Aim of the task — Where a line holds the string "This", return that line.

Supplied data —

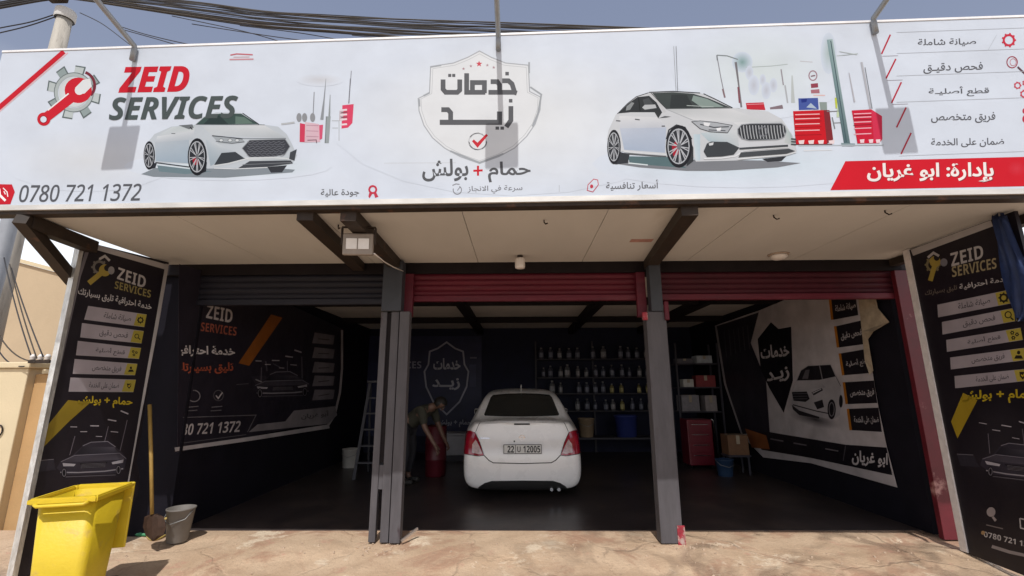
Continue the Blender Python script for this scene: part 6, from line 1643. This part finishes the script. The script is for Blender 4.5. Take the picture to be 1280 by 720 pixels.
for k in range(9):
    a = rt.uniform(0, 6.28); l = rt.uniform(.5, 1.0); z0 = rt.uniform(1.4, 2.3)
    tube(bm, [(6.1, 6.61, z0), (6.1 + l * .5 * math.cos(a), 6.61 + l * .5 * math.sin(a), z0 + .35), (6.1 + l * math.cos(a), 6.61 + l * math.sin(a), z0 + .8)], [.03, .02, .008], 6)
obj('trunk', bm, mat('bark', (.14, .10, .07), .9, var=.3, scale=20), tr_, world=True)
bm = newbm()
for k in range(2600):
    cl_ = k % 26
    rr = random.Random(cl_)
    c = Vector((6.1 + rr.uniform(-.9, .9), 6.6 + rr.uniform(-.8, .8), 2.5 + rr.uniform(-.6, 1.0)))
    p = c + Vector((rt.gauss(0, .17), rt.gauss(0, .17), rt.gauss(0, .14)))
    a = Vector((rt.uniform(-1, 1), rt.uniform(-1, 1), rt.uniform(-1, .4))).normalized(); b_ = a.cross(Vector((rt.random(), rt.random(), 1))).normalized()
    l, w_ = rt.uniform(.05, .09), rt.uniform(.014, .022)
    v = [bm.verts.new(p), bm.verts.new(p + a * l * .5 + b_ * w_), bm.verts.new(p + a * l), bm.verts.new(p + a * l * .5 - b_ * w_)]
    bm.faces.new(v)
obj('crown', bm, mat('pale_leaves', (.10, .13, .055), .6, var=.4, scale=5), tr_, world=True)

# ---------------------------------------------------------------- crumbs of broken concrete round the pillar feet
bm = newbm(); rr_ = random.Random(21)
for k in range(150):
    ctr = rr_.choice((-1.28, -1.28, -1.4, 1.66, 1.7, 3.4, 2.4, .4, -2.4))
    x = ctr + rr_.gauss(0, .16 if abs(ctr) < 1.8 and ctr != .4 else .6); y = 4.93 + rr_.gauss(0, .09) if abs(ctr) < 1.8 else 4.75 + rr_.gauss(0, .25)
    if y > 5.2: continue
    r = rr_.uniform(.004, .015)
    n0 = len(bm.verts)
    g = bmesh.ops.create_icosphere(bm, subdivisions=1, radius=r, matrix=Matrix.Translation((x, y, apron_z(x, y) + r * .3)))
    for v in g['verts']: v.co += Vector((rr_.uniform(-1, 1), rr_.uniform(-1, 1), rr_.uniform(-1, .4))) * r * .45
o = obj('rubble', bm, mat('concrete_crumbs', (.44, .33, .24), .9, var=.3, scale=30)); o['kind'] = 'stuff'
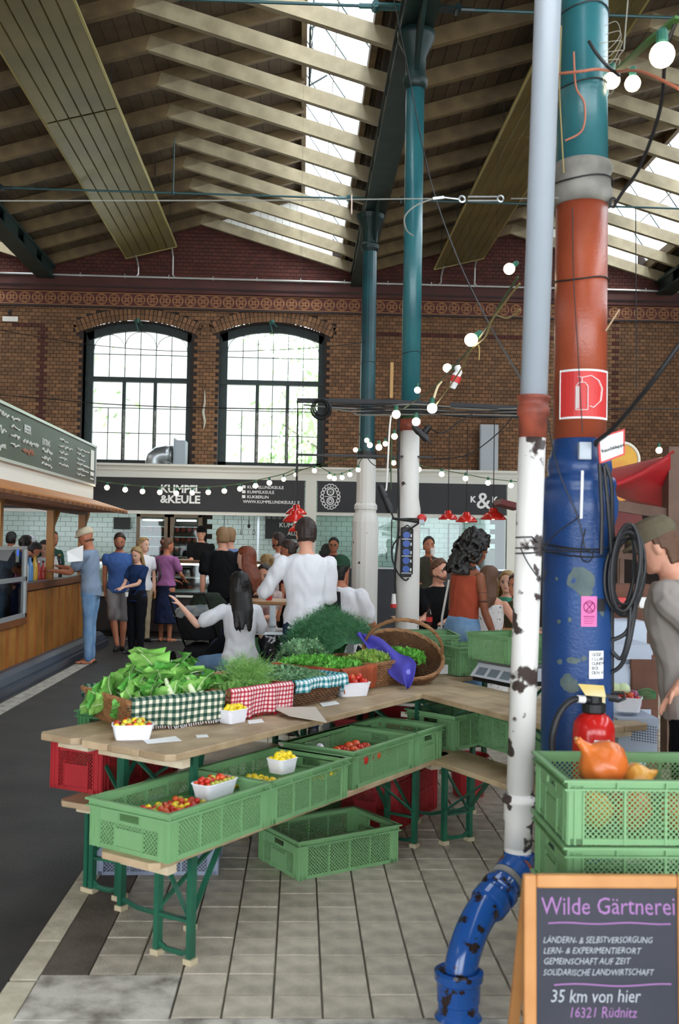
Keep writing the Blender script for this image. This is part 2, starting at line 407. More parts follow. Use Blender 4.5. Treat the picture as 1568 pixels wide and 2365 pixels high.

Exercise response —
Continue the Blender Python script for this scene: part 6, from line 1643. This part finishes the script. The script is for Blender 4.5. Take the picture to be 1280 by 720 pixels.
Keep writing the Blender script for this image. This is part 2, starting at line 407. More parts follow. Use Blender 4.5. Treat the picture as 1568 pixels wide and 2365 pixels high.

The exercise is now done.